TASK GOAL: Each line in the entries below that holds the string "Take" is to be listed.

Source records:

◇ ◇ ◇ ◇ ◇ ◇ ◇

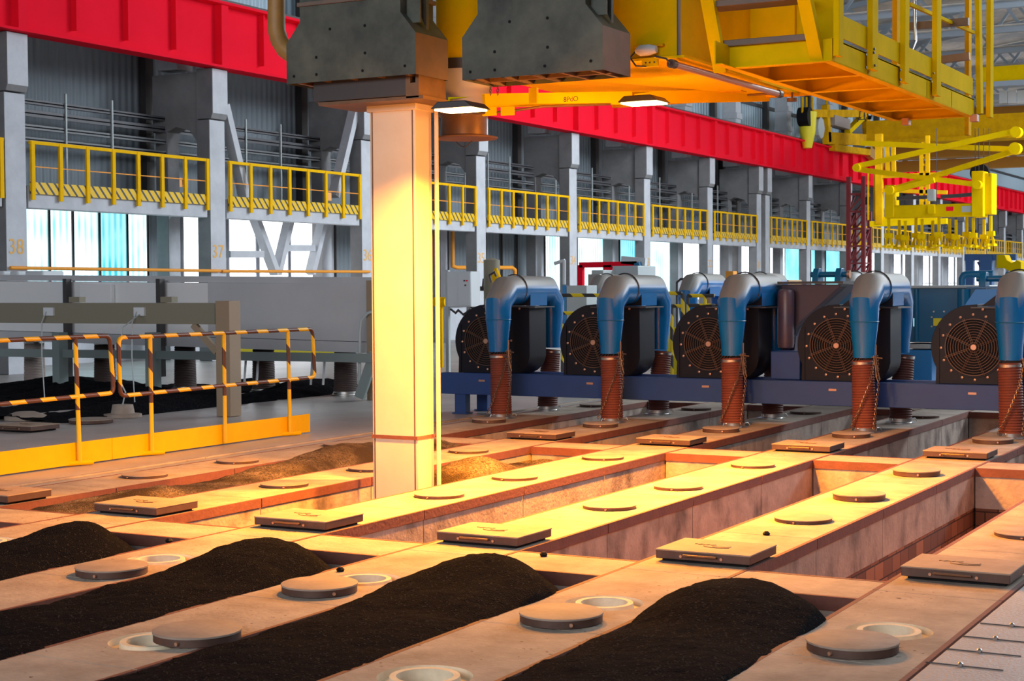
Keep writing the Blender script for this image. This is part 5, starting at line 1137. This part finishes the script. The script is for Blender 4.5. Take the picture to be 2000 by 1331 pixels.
b = MB(); a, c = at(1882, 565, Y=21.57), at(1882, 610, Y=21.57); b.sweep([a, c], 0.08, 16); b.build('pipe', m_bludk, o)
for (u, v) in ((1824, 609), (1844, 609), (1863, 609), (1820, 620), (1820, 638)): p = at(u, v, Y=21.58); b = MB(); b.lathe([(0, -0.01), (0.012, -0.01), (0.012, 0.01), (0, 0.01)], p, 8, 'y'); b.build('bolt', m_chrome, o)
o = thing('blue_gantry', at(1910, 560, Y=28), 'dark blue steel gantry above the blue casing at the right', 'steel frame')
for (u0, v0, u1, v1, t) in ((1895, 500, 1895, 562, 0.13), (1928, 500, 1928, 562, 0.2), (1885, 503, 1985, 503, 0.11), (1910, 512, 1925, 535, 0.04)): b = MB(); q_ = at(u1, v1, Y=28); b.bar(at(u0, v0, Y=28), Vector((q_.x, 28, 0)) if u0 == u1 else q_, t, t); b.build('gantry_bar', m_bluef if t < 0.05 else M('deep_blue', (0.01, 0.09, 0.25), 0.4) if 'deep_blue' not in MATS else MATS['deep_blue'], o)
b = MB(); q_ = at(1879, 562, Y=23); b.sweep([Vector((q_.x, 23, 0)), q_, at(1879, 545, Y=23), at(1883, 538, Y=23), at(1890, 536, Y=23), at(1940, 535, Y=23)], 0.05, 12); tag(b.build('blue_pipe', m_bludk), 'blue bent pipe on top of the blue casing at the right', 'pipe')
b = MB(); P = lambda u, v: (at(u, v, Y=27).x, at(u, v, Y=27).z)
b.prism([P(1946, 498), P(1962, 498), P(1966, 508), P(1976, 514), P(1986, 508), P(1994, 512), P(1994, 530), P(1976, 532), P(1960, 524), P(1946, 524)], 'y', 27, 27.4); tag(b.build('yellow_bracket', m_yelc, bevel=0.01), 'yellow notched bracket at the right edge above the ducts', 'bracket')
b = MB(); a, c = at(430, 690, Y=32), at(655, 668, Y=32); b.box(a.x, c.x, 32, 32.1, 0.0, at(500, 678, Y=32).z); tag(b.build('yellow_barrier', m_yelbright), 'bright yellow low barrier seen under the grey duct', 'barrier')
bx('pallet_load', 1345+30, 548, 1540, 556, 30, 0.8, m_wood, 'flat wooden boards behind the third duct', 'boards', base=0)
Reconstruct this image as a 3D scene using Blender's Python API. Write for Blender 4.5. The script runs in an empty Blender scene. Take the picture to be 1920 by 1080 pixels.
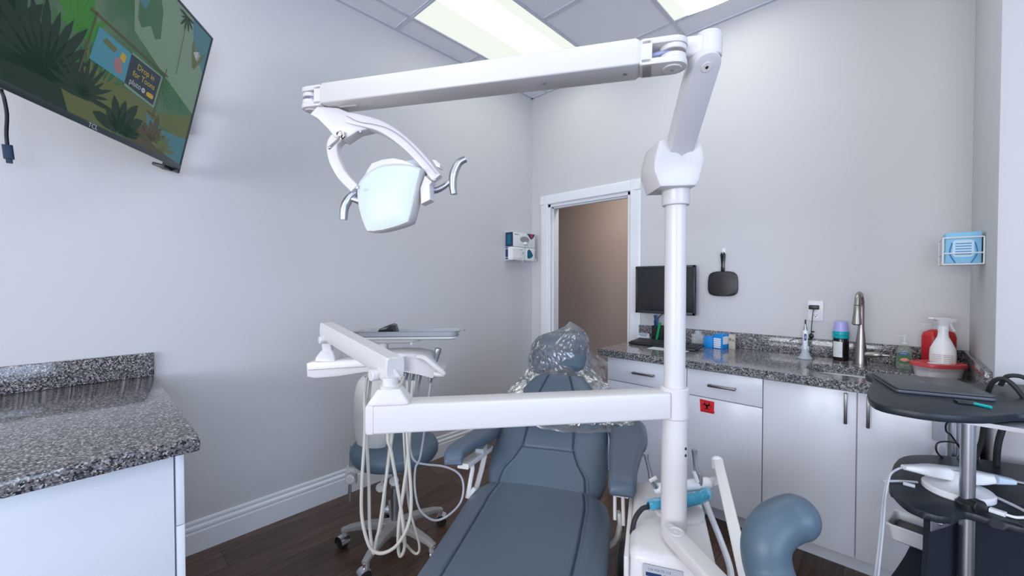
import bpy, bmesh, math, random
from mathutils import Vector, Matrix, noise
random.seed(7)
# ------------------------------------------------------------------ camera, world, light, exposure
F = 758.0; HC = 1.335; PITCH = math.radians(1.0); YAW = math.radians(43.3)
scn = bpy.context.scene
C = scn.collection
cam = bpy.data.objects.new('camera', bpy.data.cameras.new('camera')); C.objects.link(cam)
cam.location = (0, 0, HC); cam.rotation_euler = (math.radians(90) - PITCH, 0, YAW)
cam.data.sensor_width = 36; cam.data.lens = F / 1920 * 36; cam.data.clip_start = .02
scn.camera = cam
w = bpy.data.worlds.new('world'); scn.world = w; w.use_nodes = True
w.node_tree.nodes['Background'].inputs[0].default_value = (.55, .68, 1, 1)
w.node_tree.nodes['Background'].inputs[1].default_value = 0.6
scn.view_settings.view_transform = 'Standard'; scn.view_settings.look = 'None'
scn.view_settings.exposure = 0.2; scn.view_settings.gamma = 1; scn.view_settings.use_curve_mapping = False
def area(name, loc, rot, sx, sy, power, col):
    l = bpy.data.lights.new(name, 'AREA'); l.shape = 'RECTANGLE'; l.size = sx; l.size_y = sy
    l.energy = power; l.color = col
    o = bpy.data.objects.new(name, l); C.objects.link(o); o.location = loc; o.rotation_euler = rot
    return o
# cool daylight through two unseen windows, added behind the camera as its source
area('window_daylight', (2.78, -0.75, 1.45), (0, math.radians(90), 0), 1.75, 2.9, 95, (.58, .74, 1))
area('window_daylight', (-0.2, -4.48, 1.45), (math.radians(90), 0, 0), 3.4, 1.8, 195, (.90, .92, 1))
area('hall_lamp', (-2.0, 3.5, 2.6), (0, 0, 0), .5, .3, 13, (1, .93, .88))

# ------------------------------------------------------------------ helpers
V = Vector
RV = V((math.cos(YAW), math.sin(YAW), 0)); FV = V((-math.sin(YAW), math.cos(YAW), 0)); ZV = V((0, 0, 1))
def ray(px, py):
    x = (px - 960) / F; y = -(py - 540) / F
    f = math.cos(PITCH) + y * math.sin(PITCH); z = -math.sin(PITCH) + y * math.cos(PITCH)
    return RV * x + FV * f + ZV * z
def cf(r, d, z): return RV * r + FV * d + ZV * z
def at(px, py, d):
    r = ray(px, py); t = d / r.dot(FV); return V((0, 0, HC)) + r * t
def onz(px, py, z): r = ray(px, py); return V((0, 0, HC)) + r * ((z - HC) / r.z)
def onx(px, py, x): r = ray(px, py); return V((0, 0, HC)) + r * (x / r.x)
def ony(px, py, y): r = ray(px, py); return V((0, 0, HC)) + r * (y / r.y)
def frame(o, x, z):
    "matrix with origin o, x axis x, z axis made perpendicular"
    x = V(x).normalized(); z = V(z); y = z.cross(x).normalized(); z = x.cross(y).normalized()
    m = Matrix((x, y, z)).transposed().to_4x4(); m.translation = V(o); return m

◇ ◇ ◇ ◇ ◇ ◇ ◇

RESULT OF THIS EXERCISE:
Keep writing the Blender script for this image. This is part 5, starting at line 1137. This part finishes the script. The script is for Blender 4.5. Take the picture to be 2000 by 1331 pixels.
Reconstruct this image as a 3D scene using Blender's Python API. Write for Blender 4.5. The script runs in an empty Blender scene. Take the picture to be 1920 by 1080 pixels.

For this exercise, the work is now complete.